Investors need to know how to distinguish good apples from bad in the corporate barrel – and they might soon have a new divining rod, if FTSE and Standard & Poor’s get their way. The firms are investigating whether corporate governance indices can aid the process of improving and maintaining good governance. Some professional investors in the UK strongly approve of the concept, while others are skeptical about its usefulness and measurability.
The success of the FTSE4Good and the Dow Jones Sustainability indices in focusing business minds on the area of corporate social responsibility supports the concept of a corporate governance index. An index of this type could also validate the various surveys that suggest a link between higher returns and good governance.
FTSE is analyzing the feasibility of a corporate governance index in the UK, while S&P focuses on the US. Both have yet to decide whether to go ahead. Nick Bradley, managing director of S&P Governance Services in the UK, believes such an index could be created in the US within a few months, if the markets support it. And if a US model is successful, the UK and Europe could follow.
Creating a corporate governance index is not without its problems, though. Establishing whether a company meets the criteria for a market capitalization index is based on tangible, often quantifiable measurements. Determining whether a firm is eligible for a corporate governance index is a whole different ball game because governance issues are so much more difficult to measure.

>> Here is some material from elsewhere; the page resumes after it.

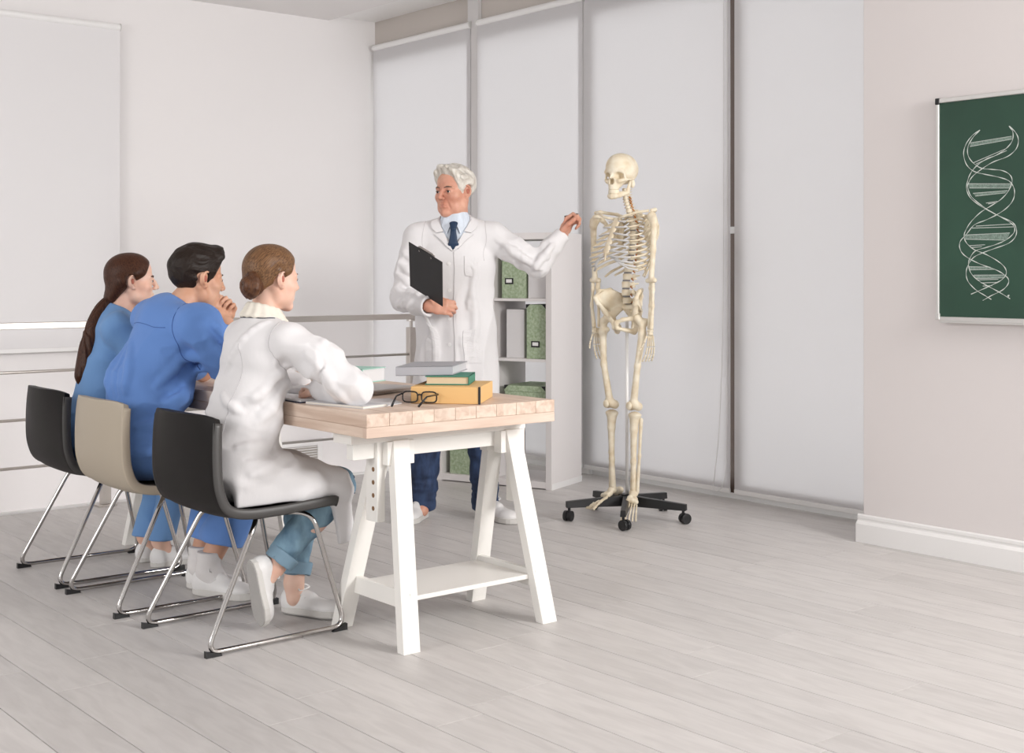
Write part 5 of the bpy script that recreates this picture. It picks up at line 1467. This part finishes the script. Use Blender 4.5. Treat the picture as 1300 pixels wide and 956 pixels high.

But S&P has established a good basis for this with its internationally applicable corporate governance evaluations and scores methodology. This focuses on four key areas: ownership structure and concentration; financial stakeholder protection; transparency and disclosure; and board structure and process.
Process over structure
Bradley notes that examining a company’s corporate governance record – which is harder to analyze using public disclosures alone – is more important than structure. For example, even with the right board structure in place, if directors do not communicate sufficiently with each other and the operating side of the business, or if they are not actively engaged, structure alone is of limited value.
In 2002 S&P produced a transparency and disclosure report for S&P 500 companies, which Bradley says could be a starting point for a corporate governance index. It showed that most of the S&P 500 already meet high disclosure levels, highlighting the problem of differentiating between them purely on the basis of public information. For an index to be meaningful, the entrance bar might need to be raised.
For fund managers, the attraction of an index lies in giving clients a choice. Many investment managers feel compelled to include benchmarked stocks in a portfolio, even if they have doubts about those stocks’ governance record. With an index, managers can offer their clients more choice over benchmarking – and clients seeking low-risk pension portfolios, such as local authorities, have shown a strong interest in the concept.
However, demand for this type of index is mixed because many major fund management companies in the UK have bolstered their own corporate governance operations recently. Colin Melvin, director of corporate governance at UK fund manager Hermes, says its clients benefit from Hermes’ very proactive approach to corporate governance, thus reducing demand for an index.
Karina Litvack, head of governance and socially responsible investment at Isis, sees such an index as a positive force, similar to the FTSE4Good index – but she is wary of it becoming a superficial ‘box-ticking’ exercise.
For Andrew Tusa, head of corporate governance at Deutsche Asset Management, the main framework of corporate governance should be ‘comply or explain’, not ‘comply or be excluded’. He considers the level of corporate governance in the UK to be adequate, and notes that ‘exclusion [via an index] doesn’t serve the process of governance.’
Ultimately, though, as the Parmalat scandal illustrates so well, a screening tool that identifies such excluded companies can only be beneficial for the markets.